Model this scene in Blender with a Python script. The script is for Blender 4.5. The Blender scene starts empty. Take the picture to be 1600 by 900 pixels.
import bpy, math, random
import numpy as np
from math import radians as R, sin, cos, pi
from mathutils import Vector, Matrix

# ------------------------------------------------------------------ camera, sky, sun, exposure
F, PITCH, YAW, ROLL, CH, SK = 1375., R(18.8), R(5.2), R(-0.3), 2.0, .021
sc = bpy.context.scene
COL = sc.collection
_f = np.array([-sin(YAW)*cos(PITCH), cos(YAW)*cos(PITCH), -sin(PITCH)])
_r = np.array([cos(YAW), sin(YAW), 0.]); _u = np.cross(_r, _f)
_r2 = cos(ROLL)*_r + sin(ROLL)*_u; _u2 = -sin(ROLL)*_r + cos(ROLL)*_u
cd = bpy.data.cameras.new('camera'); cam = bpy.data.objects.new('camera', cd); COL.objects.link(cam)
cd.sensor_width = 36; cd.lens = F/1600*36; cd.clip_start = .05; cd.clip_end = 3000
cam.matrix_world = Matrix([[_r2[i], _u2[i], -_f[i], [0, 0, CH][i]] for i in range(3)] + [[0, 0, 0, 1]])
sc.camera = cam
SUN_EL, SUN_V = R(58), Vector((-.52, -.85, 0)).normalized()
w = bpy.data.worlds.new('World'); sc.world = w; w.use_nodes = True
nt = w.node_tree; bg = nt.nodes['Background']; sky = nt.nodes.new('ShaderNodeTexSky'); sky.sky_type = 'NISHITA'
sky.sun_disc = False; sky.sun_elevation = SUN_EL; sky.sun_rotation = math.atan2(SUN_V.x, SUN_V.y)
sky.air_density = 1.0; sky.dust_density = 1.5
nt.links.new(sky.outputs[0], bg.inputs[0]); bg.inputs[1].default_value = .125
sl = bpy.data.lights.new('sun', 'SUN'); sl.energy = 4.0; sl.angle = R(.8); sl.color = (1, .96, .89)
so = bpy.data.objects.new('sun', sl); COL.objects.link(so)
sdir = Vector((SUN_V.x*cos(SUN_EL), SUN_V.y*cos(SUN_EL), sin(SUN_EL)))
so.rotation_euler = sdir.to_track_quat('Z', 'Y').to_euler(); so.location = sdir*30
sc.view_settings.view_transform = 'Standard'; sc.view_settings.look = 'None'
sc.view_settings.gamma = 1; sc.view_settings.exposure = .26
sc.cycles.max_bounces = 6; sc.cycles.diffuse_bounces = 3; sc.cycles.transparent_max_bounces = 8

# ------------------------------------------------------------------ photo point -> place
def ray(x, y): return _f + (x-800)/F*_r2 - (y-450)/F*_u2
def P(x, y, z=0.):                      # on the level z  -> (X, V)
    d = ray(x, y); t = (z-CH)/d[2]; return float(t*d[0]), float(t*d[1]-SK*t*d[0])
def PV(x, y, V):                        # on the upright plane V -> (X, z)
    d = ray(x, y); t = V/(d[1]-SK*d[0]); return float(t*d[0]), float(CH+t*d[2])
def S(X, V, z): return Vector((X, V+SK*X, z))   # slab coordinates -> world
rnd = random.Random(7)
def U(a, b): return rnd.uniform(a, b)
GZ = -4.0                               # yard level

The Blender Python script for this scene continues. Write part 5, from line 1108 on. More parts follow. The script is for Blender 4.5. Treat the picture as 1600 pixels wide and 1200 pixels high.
——
— WHAT IS BEING ASKED —
Word for word, restate all of the data shown above.

— SOLUTION FOR THIS TASK —
Model this scene in Blender with a Python script. The script is for Blender 4.5. The Blender scene starts empty. Take the picture to be 1600 by 900 pixels.
import bpy, math, random
import numpy as np
from math import radians as R, sin, cos, pi
from mathutils import Vector, Matrix

# ------------------------------------------------------------------ camera, sky, sun, exposure
F, PITCH, YAW, ROLL, CH, SK = 1375., R(18.8), R(5.2), R(-0.3), 2.0, .021
sc = bpy.context.scene
COL = sc.collection
_f = np.array([-sin(YAW)*cos(PITCH), cos(YAW)*cos(PITCH), -sin(PITCH)])
_r = np.array([cos(YAW), sin(YAW), 0.]); _u = np.cross(_r, _f)
_r2 = cos(ROLL)*_r + sin(ROLL)*_u; _u2 = -sin(ROLL)*_r + cos(ROLL)*_u
cd = bpy.data.cameras.new('camera'); cam = bpy.data.objects.new('camera', cd); COL.objects.link(cam)
cd.sensor_width = 36; cd.lens = F/1600*36; cd.clip_start = .05; cd.clip_end = 3000
cam.matrix_world = Matrix([[_r2[i], _u2[i], -_f[i], [0, 0, CH][i]] for i in range(3)] + [[0, 0, 0, 1]])
sc.camera = cam
SUN_EL, SUN_V = R(58), Vector((-.52, -.85, 0)).normalized()
w = bpy.data.worlds.new('World'); sc.world = w; w.use_nodes = True
nt = w.node_tree; bg = nt.nodes['Background']; sky = nt.nodes.new('ShaderNodeTexSky'); sky.sky_type = 'NISHITA'
sky.sun_disc = False; sky.sun_elevation = SUN_EL; sky.sun_rotation = math.atan2(SUN_V.x, SUN_V.y)
sky.air_density = 1.0; sky.dust_density = 1.5
nt.links.new(sky.outputs[0], bg.inputs[0]); bg.inputs[1].default_value = .125
sl = bpy.data.lights.new('sun', 'SUN'); sl.energy = 4.0; sl.angle = R(.8); sl.color = (1, .96, .89)
so = bpy.data.objects.new('sun', sl); COL.objects.link(so)
sdir = Vector((SUN_V.x*cos(SUN_EL), SUN_V.y*cos(SUN_EL), sin(SUN_EL)))
so.rotation_euler = sdir.to_track_quat('Z', 'Y').to_euler(); so.location = sdir*30
sc.view_settings.view_transform = 'Standard'; sc.view_settings.look = 'None'
sc.view_settings.gamma = 1; sc.view_settings.exposure = .26
sc.cycles.max_bounces = 6; sc.cycles.diffuse_bounces = 3; sc.cycles.transparent_max_bounces = 8

# ------------------------------------------------------------------ photo point -> place
def ray(x, y): return _f + (x-800)/F*_r2 - (y-450)/F*_u2
def P(x, y, z=0.):                      # on the level z  -> (X, V)
    d = ray(x, y); t = (z-CH)/d[2]; return float(t*d[0]), float(t*d[1]-SK*t*d[0])
def PV(x, y, V):                        # on the upright plane V -> (X, z)
    d = ray(x, y); t = V/(d[1]-SK*d[0]); return float(t*d[0]), float(CH+t*d[2])
def S(X, V, z): return Vector((X, V+SK*X, z))   # slab coordinates -> world
rnd = random.Random(7)
def U(a, b): return rnd.uniform(a, b)
GZ = -4.0                               # yard level

The Blender Python script for this scene continues. Write part 5, from line 1108 on. More parts follow. The script is for Blender 4.5. Treat the picture as 1600 pixels wide and 1200 pixels high.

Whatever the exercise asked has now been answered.